Law school professor Zephyr Teachout told Hill.TV that government and society need to combat the monopolization of key industries in the U.S.
“There’s a whole debate in political theory about different forms of government, but private, monopolistic government has no legitimacy,” said Teachout, a professor at Fordham University School of Law.
Teachout, author of the new book “Break ‘Em Up: Recovering Our Freedom from Big Ag, Big Tech, and Big Money,” argued that American society and the federal government have overlooked the increasing power of large corporations in the modern era.
“It’s a feudal system, it’s not an open market, and the effect is incredible inequality and an incredibly high degree of powerlessness. And we just haven’t done anything about it in over 40 years,” she said.
“When you look at something like Facebook, they basically decide what news organizations survive, thrive and fail,” Teachout said. “When you look at something like Amazon, they squeeze small businesses and decide who fails or who succeeds.”
“These Goliaths, they’re not participants in the market, they control the market,” she added.
Teachout characterized that level of corporate power as another form of government, arguing it originated in economic policies from the Reagan administration.

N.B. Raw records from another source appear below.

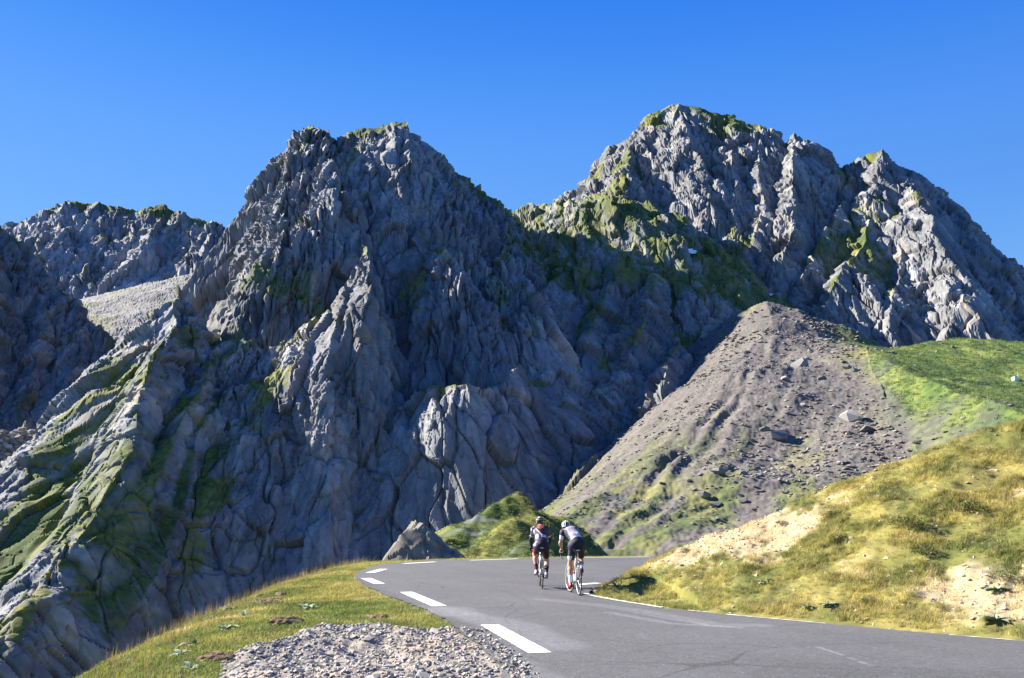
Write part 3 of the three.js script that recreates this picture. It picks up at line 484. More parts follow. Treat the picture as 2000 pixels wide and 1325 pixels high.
  const strip = (pts, width, seed) => {
    const L = []; for (let i = 0; i + 1 < pts.length; i++) { const n = Math.max(2, Math.round(Math.hypot(pts[i + 1][0] - pts[i][0], pts[i + 1][1] - pts[i][1]) / .1)); for (let k = 0; k < n; k++) L.push([mix(pts[i][0], pts[i + 1][0], k / n), mix(pts[i][1], pts[i + 1][1], k / n)]); } L.push(pts.at(-1));
    const A = [], B = []; L.forEach((q, i) => { const a = L[Math.max(0, i - 1)], b = L[Math.min(L.length - 1, i + 1)], l = Math.hypot(b[0] - a[0], b[1] - a[1]), nx = -(b[1] - a[1]) / l, nd = (b[0] - a[0]) / l, w = width / 2 + noise(i * .7 + seed, seed) * .012, sk = 0; A.push(new THREE.Vector2(q[0] + nx * w, q[1] + nd * w)); B.push(new THREE.Vector2(q[0] - nx * w, q[1] - nd * w)); });
    const s = new THREE.ShapeGeometry(new THREE.Shape([...A, ...B.reverse()])), p = s.attributes.position; for (let i = 0; i < p.count; i++) p.setXYZ(i, p.getX(i), .004, -p.getY(i)); s.computeVertexNormals();
    const m = new THREE.Mesh(s, paintM); m.name = 'edge_line'; m.receiveShadow = true; road.add(m);
  };
  strip(P([956, 1221], [1055, 1276]), .30, 1); strip(P([793, 1157], [858, 1184.5]), .30, 2); strip(P([714, 1130], [741, 1141]), .30, 3); strip(P([722, 1119.5], [749, 1112]), .30, 4); strip(P([788, 1101.5], [850, 1098]), .30, 5); strip(P([918, 1095], [1010, 1092]), .26, 6); strip(P([1128, 1089.4], [1270, 1088.3]), .22, 7);
  strip(P([1128, 1142.5], [1169, 1139.5]), .26, 8); strip(P([1143, 1159.5], [1165, 1165.5], [1200, 1172], [1294, 1187]), .10, 9); strip(P([1345, 1192.5], [1400, 1198]), .05, 12); strip(P([1420, 1200.5], [1615, 1218]), .10, 10); strip(P([1857, 1240], [2060, 1257]), .12, 11);
}
const V = (l, u, f) => new THREE.Vector3(l, u, -f);
const tube = (pts, r, seg = 12) => new THREE.TubeGeometry(pts.length > 2 ? new THREE.CatmullRomCurve3(pts) : new THREE.LineCurve3(pts[0], pts[1]), seg, r, 8);
const rod = (a, b, ra, rb = ra, n = 8) => { const d = b.clone().sub(a), c = new THREE.CylinderGeometry(rb, ra, d.length(), n); c.translate(0, d.length() / 2, 0); c.applyQuaternion(new THREE.Quaternion().setFromUnitVectors(new THREE.Vector3(0, 1, 0), d.normalize())); c.translate(a.x, a.y, a.z); return c; };
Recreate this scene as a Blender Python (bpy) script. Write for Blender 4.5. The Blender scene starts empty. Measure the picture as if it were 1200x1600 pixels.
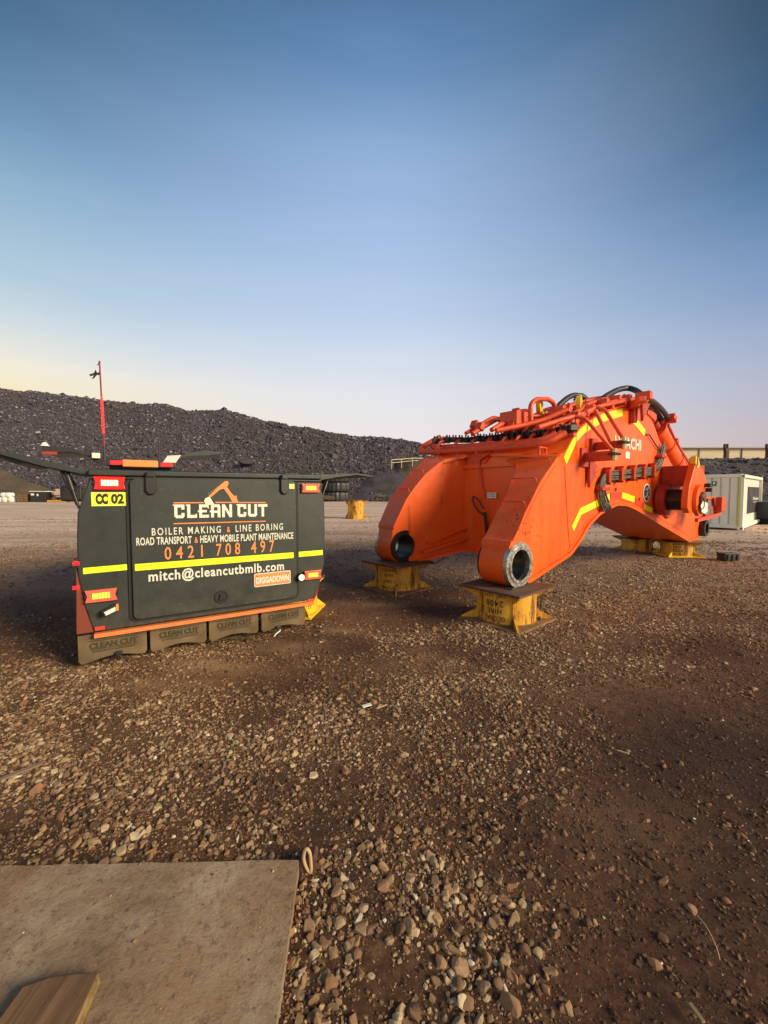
import bpy, math, random
import numpy as np
from mathutils import Vector, Matrix
random.seed(7); rng = np.random.default_rng(11)
S = bpy.context.scene; COL = S.collection
R = math.radians
# ------------------------------------------------------------------ camera
FPX = 640.0; TH = math.atan(32/640); CH = 1.45
cam = bpy.data.cameras.new('camera'); co = bpy.data.objects.new('camera', cam); COL.objects.link(co)
co.location = (0, 0, CH); co.rotation_euler = (math.pi/2-TH, 0, 0)
cam.sensor_fit = 'VERTICAL'; cam.sensor_height = 24; cam.lens = 24*FPX/1600; cam.clip_start = .05; cam.clip_end = 3000
S.camera = co
S.view_settings.view_transform = 'Standard'; S.view_settings.look = 'None'; S.view_settings.gamma = 1
S.view_settings.exposure = 0.28
# ------------------------------------------------------------------ world and sun
def lin(h):
    c = [int(h[i:i+2], 16)/255 for i in (0, 2, 4)]
    return tuple((x/12.92 if x <= .04045 else ((x+.055)/1.055)**2.4) for x in c)+(1,)
W = bpy.data.worlds.new('World'); S.world = W; W.use_nodes = True
nt = W.node_tree; nt.nodes.clear(); N = nt.nodes.new; L = nt.links.new
out = N('ShaderNodeOutputWorld'); bg = N('ShaderNodeBackground'); L(bg.outputs[0], out.inputs[0])
tc = N('ShaderNodeTexCoord'); sep = N('ShaderNodeSeparateXYZ'); L(tc.outputs['Generated'], sep.inputs[0])
SUN_EL, SUN_AZ = 22, 117         # azimuth clockwise from +Y (camera's forward)
sky = N('ShaderNodeTexSky'); sky.sky_type = 'NISHITA'; sky.sun_disc = False
sky.sun_elevation = R(SUN_EL); sky.sun_rotation = R(SUN_AZ); sky.dust_density = 3
nzm = N('ShaderNodeMapping'); nzm.inputs['Scale'].default_value = (1.2, 1.2, 9); L(tc.outputs['Generated'], nzm.inputs[0])
nz = N('ShaderNodeTexNoise'); nz.inputs['Scale'].default_value = 1.6; nz.inputs['Detail'].default_value = 5; nz.inputs['Distortion'].default_value = .6; L(nzm.outputs[0], nz.inputs['Vector'])
za = N('ShaderNodeMath'); za.operation = 'MULTIPLY_ADD'; L(nz.outputs['Fac'], za.inputs[0]); za.inputs[1].default_value = .05; L(sep.outputs[2], za.inputs[2])
zb0 = N('ShaderNodeMath'); zb0.operation = 'SUBTRACT'; L(za.outputs[0], zb0.inputs[0]); zb0.inputs[1].default_value = .025
def ramp(stops):
    r = N('ShaderNodeValToRGB'); e = r.color_ramp.elements
    while len(e) > 1: e.remove(e[-1])
    e[0].position = stops[0][0]; e[0].color = lin(stops[0][1])
    for p, c in stops[1:]:
        k = e.new(p); k.color = lin(c)
    L(zb0.outputs[0], r.inputs[0]); return r
rl = ramp([(0, 'efd49c'), (.14, 'f3dda8'), (.18, 'f1e2ba'), (.225, 'ebe4d2'), (.292, 'cbd6da'), (.369, 'abc4d4'), (.471, '8aacc6'), (.543, '6b91b0'), (.633, '466b8a'), (.72, '34566f'), (1, '23405a')])
rc = ramp([(0, 'ece2dc'), (.16, 'e4dfdf'), (.225, 'dddee3'), (.309, 'ccd6e5'), (.386, 'b8cae4'), (.477, 'a7bfe0'), (.556, '9ab4d8'), (.621, '8caad0'), (.664, '7b9cc4'), (.712, '6086b0'), (.765, '496b92'), (.85, '345472'), (1, '23405a')])
rr = ramp([(0, 'c9b2ae'), (.122, 'beb3ba'), (.188, 'adb2c5'), (.292, '8fa4c4'), (.369, '7592b8'), (.471, '50759b'), (.543, '3b5e80'), (.644, '2c465e'), (.8, '22394e'), (1, '1e3448')])
def mth(op, a, b=None, clamp=False):
    m = N('ShaderNodeMath'); m.operation = op; m.use_clamp = clamp
    for i, v in enumerate((a, b)):
        if v is None: continue
        if isinstance(v, (int, float)): m.inputs[i].default_value = v
        else: L(v, m.inputs[i])
    return m.outputs[0]
hyp = mth('SQRT', mth('ADD', mth('MULTIPLY', sep.outputs[0], sep.outputs[0]), mth('MULTIPLY', sep.outputs[1], sep.outputs[1])))
az = mth('DIVIDE', sep.outputs[0], mth('MAXIMUM', hyp, 1e-4))
def mixc(f, a, b):
    m = N('ShaderNodeMix'); m.data_type = 'RGBA'
    if isinstance(f, (int, float)): m.inputs[0].default_value = f
    else: L(f, m.inputs[0])
    L(a, m.inputs[6]); L(b, m.inputs[7]); return m.outputs[2]
fl = mth('MULTIPLY', mth('MULTIPLY', az, -1.0), 1.45, True)
fr = mth('MULTIPLY', az, 1.45, True)
c1 = mixc(mth('POWER', fl, 1.65), rc.outputs[0], rl.outputs[0]); c2 = mixc(mth('POWER', fr, 1.6), c1, rr.outputs[0])
sc = N('ShaderNodeVectorMath'); sc.operation = 'SCALE'; L(sky.outputs[0], sc.inputs[0]); sc.inputs['Scale'].default_value = .08
c3 = mixc(.05, c2, sc.outputs[0])
back = mth('MULTIPLY', mth('DIVIDE', sep.outputs[1], mth('MAXIMUM', hyp, 1e-4)), -1.0, True)
warm = N('ShaderNodeRGB'); warm.outputs[0].default_value = (1.15, .86, .66, 1)
c4 = mixc(mth('MULTIPLY', mth('MULTIPLY', back, mth('SUBTRACT', 1.0, mth('MAXIMUM', sep.outputs[2], 0.0))), .30, True), c3, warm.outputs[0])  # warm glow added to the sky behind the camera as frontal fill
L(c4, bg.inputs[0]); bg.inputs[1].default_value = .92
sun = bpy.data.lights.new('sun', 'SUN'); sun.energy = 4.4; sun.angle = R(24); sun.color = (1, .84, .54)
so = bpy.data.objects.new('sun', sun); COL.objects.link(so)
sd = Vector((math.sin(R(SUN_AZ))*math.cos(R(SUN_EL)), math.cos(R(SUN_AZ))*math.cos(R(SUN_EL)), math.sin(R(SUN_EL))))
so.rotation_euler = sd.to_track_quat('Z', 'Y').to_euler()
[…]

“We have a society right now that has such a high level of corporate concentration that it affects everything we do,” she said. “In fact, what I argue in the book is it’s a kind of government that’s coexisting with formal democratic government.”
Teachout described what kinds of action the incoming Biden administration could take on the antitrust front.
“We should be looking for who he appoints in key positions at the Department of Justice and the [Federal Trade Commission], insistence on rewriting the antitrust guidelines so that we don’t basically continue to allow these mega-mergers and instead focus on real investigation into anti-competitive behavior,” she said.
Teachout said the president is key in combating monopolies, but Congress could also play a role by passing laws that counter Supreme Court rulings that allowed companies to easily merge in the first place.
“If we’re talking about Congress and the Senate, there’s a lot they can also do,” she said.